(Scripts that build scenes)
....................

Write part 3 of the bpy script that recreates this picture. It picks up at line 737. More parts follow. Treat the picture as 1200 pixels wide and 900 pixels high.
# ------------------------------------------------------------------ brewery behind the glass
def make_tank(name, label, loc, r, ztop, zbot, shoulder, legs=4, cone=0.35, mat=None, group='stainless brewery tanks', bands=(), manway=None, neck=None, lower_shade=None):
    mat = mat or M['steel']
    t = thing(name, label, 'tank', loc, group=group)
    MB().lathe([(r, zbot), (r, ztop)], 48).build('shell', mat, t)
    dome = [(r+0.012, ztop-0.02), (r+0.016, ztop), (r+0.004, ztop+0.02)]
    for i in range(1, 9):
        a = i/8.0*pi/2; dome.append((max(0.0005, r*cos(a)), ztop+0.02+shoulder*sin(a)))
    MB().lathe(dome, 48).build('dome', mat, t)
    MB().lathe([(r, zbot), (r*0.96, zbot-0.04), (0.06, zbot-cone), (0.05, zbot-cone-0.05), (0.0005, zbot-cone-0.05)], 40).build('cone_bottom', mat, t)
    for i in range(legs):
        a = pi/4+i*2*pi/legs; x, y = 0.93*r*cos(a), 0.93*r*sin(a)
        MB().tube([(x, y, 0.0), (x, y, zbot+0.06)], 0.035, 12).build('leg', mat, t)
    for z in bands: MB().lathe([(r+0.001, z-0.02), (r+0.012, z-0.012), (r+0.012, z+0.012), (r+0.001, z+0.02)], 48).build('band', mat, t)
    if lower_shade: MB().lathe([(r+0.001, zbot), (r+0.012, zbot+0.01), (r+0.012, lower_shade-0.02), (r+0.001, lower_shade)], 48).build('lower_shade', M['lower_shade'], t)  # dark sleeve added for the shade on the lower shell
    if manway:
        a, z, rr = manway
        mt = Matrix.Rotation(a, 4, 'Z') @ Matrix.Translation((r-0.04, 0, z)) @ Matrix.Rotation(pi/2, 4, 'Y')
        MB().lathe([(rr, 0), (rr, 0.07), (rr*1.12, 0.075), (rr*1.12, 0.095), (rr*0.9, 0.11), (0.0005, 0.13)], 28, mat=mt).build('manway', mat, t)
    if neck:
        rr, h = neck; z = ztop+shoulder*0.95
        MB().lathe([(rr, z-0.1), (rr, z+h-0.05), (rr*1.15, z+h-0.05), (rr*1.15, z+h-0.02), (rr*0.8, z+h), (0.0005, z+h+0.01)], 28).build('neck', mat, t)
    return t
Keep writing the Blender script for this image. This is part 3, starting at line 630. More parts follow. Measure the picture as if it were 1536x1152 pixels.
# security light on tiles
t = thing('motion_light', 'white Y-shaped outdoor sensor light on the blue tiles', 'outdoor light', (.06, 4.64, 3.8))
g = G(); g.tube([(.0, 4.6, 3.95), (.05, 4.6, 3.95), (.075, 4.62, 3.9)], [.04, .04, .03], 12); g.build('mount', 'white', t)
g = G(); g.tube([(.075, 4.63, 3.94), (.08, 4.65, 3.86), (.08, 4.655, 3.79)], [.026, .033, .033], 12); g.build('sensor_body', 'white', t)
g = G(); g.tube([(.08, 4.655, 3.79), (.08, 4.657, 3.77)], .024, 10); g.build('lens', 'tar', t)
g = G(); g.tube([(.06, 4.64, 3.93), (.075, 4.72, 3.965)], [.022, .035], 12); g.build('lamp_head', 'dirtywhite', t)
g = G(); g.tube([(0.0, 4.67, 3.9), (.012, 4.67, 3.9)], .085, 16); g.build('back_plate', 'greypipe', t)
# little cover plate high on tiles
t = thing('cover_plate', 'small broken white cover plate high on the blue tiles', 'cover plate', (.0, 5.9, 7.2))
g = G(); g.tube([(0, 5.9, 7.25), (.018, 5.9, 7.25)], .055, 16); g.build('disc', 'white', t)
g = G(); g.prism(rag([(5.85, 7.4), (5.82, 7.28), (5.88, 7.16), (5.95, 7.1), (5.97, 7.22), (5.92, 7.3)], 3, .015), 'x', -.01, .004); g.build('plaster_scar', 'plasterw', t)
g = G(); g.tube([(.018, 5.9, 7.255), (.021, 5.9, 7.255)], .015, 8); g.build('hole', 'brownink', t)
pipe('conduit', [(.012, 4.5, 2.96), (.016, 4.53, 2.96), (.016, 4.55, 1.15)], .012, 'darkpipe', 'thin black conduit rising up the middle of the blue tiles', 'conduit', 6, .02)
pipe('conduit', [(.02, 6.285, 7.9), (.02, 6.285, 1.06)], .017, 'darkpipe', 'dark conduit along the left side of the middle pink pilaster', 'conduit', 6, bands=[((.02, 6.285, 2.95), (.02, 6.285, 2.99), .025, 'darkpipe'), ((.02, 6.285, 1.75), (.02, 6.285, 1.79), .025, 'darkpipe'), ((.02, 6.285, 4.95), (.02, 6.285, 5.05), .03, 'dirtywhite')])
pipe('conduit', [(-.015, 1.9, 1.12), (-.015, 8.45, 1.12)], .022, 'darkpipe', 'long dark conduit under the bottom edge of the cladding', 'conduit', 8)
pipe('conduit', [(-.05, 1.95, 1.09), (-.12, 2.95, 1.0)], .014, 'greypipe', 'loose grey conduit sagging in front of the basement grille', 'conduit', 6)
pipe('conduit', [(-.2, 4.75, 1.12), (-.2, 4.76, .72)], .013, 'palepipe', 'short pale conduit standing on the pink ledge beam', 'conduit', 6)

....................

**TASK TO COMPLETE**
All of the entries above should be written out again exactly.

**SOLVED PROBLEM**
Write part 3 of the bpy script that recreates this picture. It picks up at line 737. More parts follow. Treat the picture as 1200 pixels wide and 900 pixels high.
# ------------------------------------------------------------------ brewery behind the glass
def make_tank(name, label, loc, r, ztop, zbot, shoulder, legs=4, cone=0.35, mat=None, group='stainless brewery tanks', bands=(), manway=None, neck=None, lower_shade=None):
    mat = mat or M['steel']
    t = thing(name, label, 'tank', loc, group=group)
    MB().lathe([(r, zbot), (r, ztop)], 48).build('shell', mat, t)
    dome = [(r+0.012, ztop-0.02), (r+0.016, ztop), (r+0.004, ztop+0.02)]
    for i in range(1, 9):
        a = i/8.0*pi/2; dome.append((max(0.0005, r*cos(a)), ztop+0.02+shoulder*sin(a)))
    MB().lathe(dome, 48).build('dome', mat, t)
    MB().lathe([(r, zbot), (r*0.96, zbot-0.04), (0.06, zbot-cone), (0.05, zbot-cone-0.05), (0.0005, zbot-cone-0.05)], 40).build('cone_bottom', mat, t)
    for i in range(legs):
        a = pi/4+i*2*pi/legs; x, y = 0.93*r*cos(a), 0.93*r*sin(a)
        MB().tube([(x, y, 0.0), (x, y, zbot+0.06)], 0.035, 12).build('leg', mat, t)
    for z in bands: MB().lathe([(r+0.001, z-0.02), (r+0.012, z-0.012), (r+0.012, z+0.012), (r+0.001, z+0.02)], 48).build('band', mat, t)
    if lower_shade: MB().lathe([(r+0.001, zbot), (r+0.012, zbot+0.01), (r+0.012, lower_shade-0.02), (r+0.001, lower_shade)], 48).build('lower_shade', M['lower_shade'], t)  # dark sleeve added for the shade on the lower shell
    if manway:
        a, z, rr = manway
        mt = Matrix.Rotation(a, 4, 'Z') @ Matrix.Translation((r-0.04, 0, z)) @ Matrix.Rotation(pi/2, 4, 'Y')
        MB().lathe([(rr, 0), (rr, 0.07), (rr*1.12, 0.075), (rr*1.12, 0.095), (rr*0.9, 0.11), (0.0005, 0.13)], 28, mat=mt).build('manway', mat, t)
    if neck:
        rr, h = neck; z = ztop+shoulder*0.95
        MB().lathe([(rr, z-0.1), (rr, z+h-0.05), (rr*1.15, z+h-0.05), (rr*1.15, z+h-0.02), (rr*0.8, z+h), (0.0005, z+h+0.01)], 28).build('neck', mat, t)
    return t
Keep writing the Blender script for this image. This is part 3, starting at line 630. More parts follow. Measure the picture as if it were 1536x1152 pixels.
# security light on tiles
t = thing('motion_light', 'white Y-shaped outdoor sensor light on the blue tiles', 'outdoor light', (.06, 4.64, 3.8))
g = G(); g.tube([(.0, 4.6, 3.95), (.05, 4.6, 3.95), (.075, 4.62, 3.9)], [.04, .04, .03], 12); g.build('mount', 'white', t)
g = G(); g.tube([(.075, 4.63, 3.94), (.08, 4.65, 3.86), (.08, 4.655, 3.79)], [.026, .033, .033], 12); g.build('sensor_body', 'white', t)
g = G(); g.tube([(.08, 4.655, 3.79), (.08, 4.657, 3.77)], .024, 10); g.build('lens', 'tar', t)
g = G(); g.tube([(.06, 4.64, 3.93), (.075, 4.72, 3.965)], [.022, .035], 12); g.build('lamp_head', 'dirtywhite', t)
g = G(); g.tube([(0.0, 4.67, 3.9), (.012, 4.67, 3.9)], .085, 16); g.build('back_plate', 'greypipe', t)
# little cover plate high on tiles
t = thing('cover_plate', 'small broken white cover plate high on the blue tiles', 'cover plate', (.0, 5.9, 7.2))
g = G(); g.tube([(0, 5.9, 7.25), (.018, 5.9, 7.25)], .055, 16); g.build('disc', 'white', t)
g = G(); g.prism(rag([(5.85, 7.4), (5.82, 7.28), (5.88, 7.16), (5.95, 7.1), (5.97, 7.22), (5.92, 7.3)], 3, .015), 'x', -.01, .004); g.build('plaster_scar', 'plasterw', t)
g = G(); g.tube([(.018, 5.9, 7.255), (.021, 5.9, 7.255)], .015, 8); g.build('hole', 'brownink', t)
pipe('conduit', [(.012, 4.5, 2.96), (.016, 4.53, 2.96), (.016, 4.55, 1.15)], .012, 'darkpipe', 'thin black conduit rising up the middle of the blue tiles', 'conduit', 6, .02)
pipe('conduit', [(.02, 6.285, 7.9), (.02, 6.285, 1.06)], .017, 'darkpipe', 'dark conduit along the left side of the middle pink pilaster', 'conduit', 6, bands=[((.02, 6.285, 2.95), (.02, 6.285, 2.99), .025, 'darkpipe'), ((.02, 6.285, 1.75), (.02, 6.285, 1.79), .025, 'darkpipe'), ((.02, 6.285, 4.95), (.02, 6.285, 5.05), .03, 'dirtywhite')])
pipe('conduit', [(-.015, 1.9, 1.12), (-.015, 8.45, 1.12)], .022, 'darkpipe', 'long dark conduit under the bottom edge of the cladding', 'conduit', 8)
pipe('conduit', [(-.05, 1.95, 1.09), (-.12, 2.95, 1.0)], .014, 'greypipe', 'loose grey conduit sagging in front of the basement grille', 'conduit', 6)
pipe('conduit', [(-.2, 4.75, 1.12), (-.2, 4.76, .72)], .013, 'palepipe', 'short pale conduit standing on the pink ledge beam', 'conduit', 6)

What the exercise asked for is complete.